**The request:** Your task is to retype the lines from the opening of the material through the line that includes "self.t.links.new(a, b)". Do not copy the pictures.

**Given material:**
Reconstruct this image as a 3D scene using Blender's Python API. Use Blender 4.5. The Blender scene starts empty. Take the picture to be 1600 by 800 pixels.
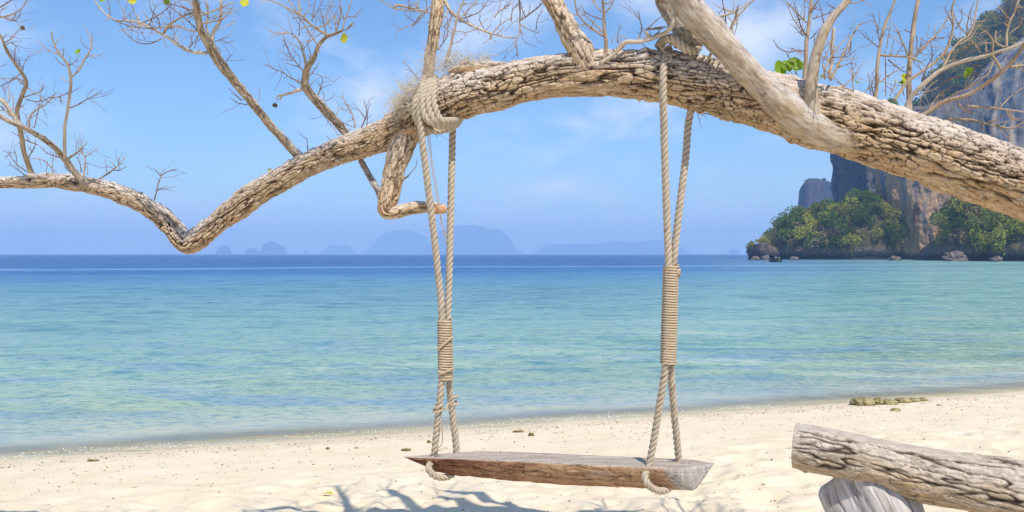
import bpy, bmesh, math, random
import numpy as np
from mathutils import Vector, Matrix

random.seed(11)
rng = np.random.default_rng(7)
S = bpy.context.scene
COL = S.collection
R = math.radians

# ------------------------------------------------------------------ camera, world, sun
FPX = 1400.0                 # focal length in photograph pixels (photograph 1600 wide)
CAMZ = 1.7
cd = bpy.data.cameras.new("camera")
cam = bpy.data.objects.new("camera", cd)
COL.objects.link(cam)
cam.location = (0, 0, CAMZ)
cam.rotation_euler = (R(90), 0, 0)
cd.sensor_width = 36.0
cd.lens = 36.0 * FPX / 1600.0
cd.shift_y = -3.0 / 1600.0
cd.clip_start = 0.05
cd.clip_end = 60000
S.camera = cam

SUN_EL, SUN_AZ = 54.3, 22.0   # azimuth: degrees to the right of straight behind the camera
W = bpy.data.worlds.new("World")
S.world = W
W.use_nodes = True
wn = W.node_tree
for n in list(wn.nodes):
    wn.nodes.remove(n)


class NT:
    """tiny helper for building node trees"""
    def __init__(self, tree):
        self.t = tree

    def n(self, typ, ins=None, **kw):
        nd = self.t.nodes.new(typ)
        for k, v in kw.items():
            setattr(nd, k, v)
        for k, v in (ins or {}).items():
            sock = nd.inputs[k]
            if isinstance(v, bpy.types.NodeSocket):
                self.t.links.new(v, sock)
            else:
                sock.default_value = v
        return nd

    def link(self, a, b):
        self.t.links.new(a, b)

    def math(self, op, a, b=0.0, c=None, clamp=False):
        ins = {0: a, 1: b}
        if c is not None:
            ins[2] = c
        return self.n('ShaderNodeMath', ins, operation=op, use_clamp=clamp).outputs[0]

    def mix(self, f, a, b, blend='MIX'):
        nd = self.t.nodes.new('ShaderNodeMix')
        nd.data_type = 'RGBA'
        nd.blend_type = blend
        for sock, v in ((nd.inputs[0], f), (nd.inputs[6], a), (nd.inputs[7], b)):
            if isinstance(v, bpy.types.NodeSocket):
                self.t.links.new(v, sock)
            else:
                sock.default_value = (v if not isinstance(v, tuple) or len(v) == 4 else (*v, 1)) if not isinstance(v, (int, float)) else v
        return nd.outputs[2]

    def ramp(self, f, stops, interp='LINEAR'):
        nd = self.t.nodes.new('ShaderNodeValToRGB')
        cr = nd.color_ramp
        cr.interpolation = interp
        while len(cr.elements) < len(stops):
            cr.elements.new(0.5)
        for e, (p, c) in zip(cr.elements, stops):
            e.position = p
            e.color = (c, c, c, 1) if isinstance(c, (int, float)) else (*c, 1)
        self.t.links.new(f, nd.inputs[0])
        return nd.outputs[0]

    def mapr(self, v, a, b, c=0.0, d=1.0, smooth=False):
        nd = self.n('ShaderNodeMapRange', {0: v, 1: a, 2: b, 3: c, 4: d})
        if smooth:
            nd.interpolation_type = 'SMOOTHSTEP'
        return nd.outputs[0]

    def noise(self, vec, scale, detail=3.0, rough=0.55, dist=0.0):
        return self.n('ShaderNodeTexNoise', {'Vector': vec, 'Scale': scale, 'Detail': detail, 'Roughness': rough, 'Distortion': dist}).outputs[0]

    def scale(self, vec, s, loc=(0, 0, 0)):
        return self.n('ShaderNodeMapping', {'Vector': vec, 'Scale': s, 'Location': loc}).outputs[0]

    def attr(self, name):
        return self.n('ShaderNodeAttribute', attribute_name=name)

    def bump(self, h, strength=0.5, dist=0.01, normal=None):
        ins = {'Height': h, 'Strength': strength, 'Distance': dist}
        if normal is not None:
            ins['Normal'] = normal
        return self.n('ShaderNodeBump', ins).outputs[0]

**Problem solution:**
Reconstruct this image as a 3D scene using Blender's Python API. Use Blender 4.5. The Blender scene starts empty. Take the picture to be 1600 by 800 pixels.
import bpy, bmesh, math, random
import numpy as np
from mathutils import Vector, Matrix

random.seed(11)
rng = np.random.default_rng(7)
S = bpy.context.scene
COL = S.collection
R = math.radians

# ------------------------------------------------------------------ camera, world, sun
FPX = 1400.0                 # focal length in photograph pixels (photograph 1600 wide)
CAMZ = 1.7
cd = bpy.data.cameras.new("camera")
cam = bpy.data.objects.new("camera", cd)
COL.objects.link(cam)
cam.location = (0, 0, CAMZ)
cam.rotation_euler = (R(90), 0, 0)
cd.sensor_width = 36.0
cd.lens = 36.0 * FPX / 1600.0
cd.shift_y = -3.0 / 1600.0
cd.clip_start = 0.05
cd.clip_end = 60000
S.camera = cam

SUN_EL, SUN_AZ = 54.3, 22.0   # azimuth: degrees to the right of straight behind the camera
W = bpy.data.worlds.new("World")
S.world = W
W.use_nodes = True
wn = W.node_tree
for n in list(wn.nodes):
    wn.nodes.remove(n)


class NT:
    """tiny helper for building node trees"""
    def __init__(self, tree):
        self.t = tree

    def n(self, typ, ins=None, **kw):
        nd = self.t.nodes.new(typ)
        for k, v in kw.items():
            setattr(nd, k, v)
        for k, v in (ins or {}).items():
            sock = nd.inputs[k]
            if isinstance(v, bpy.types.NodeSocket):
                self.t.links.new(v, sock)
            else:
                sock.default_value = v
        return nd

    def link(self, a, b):
        self.t.links.new(a, b)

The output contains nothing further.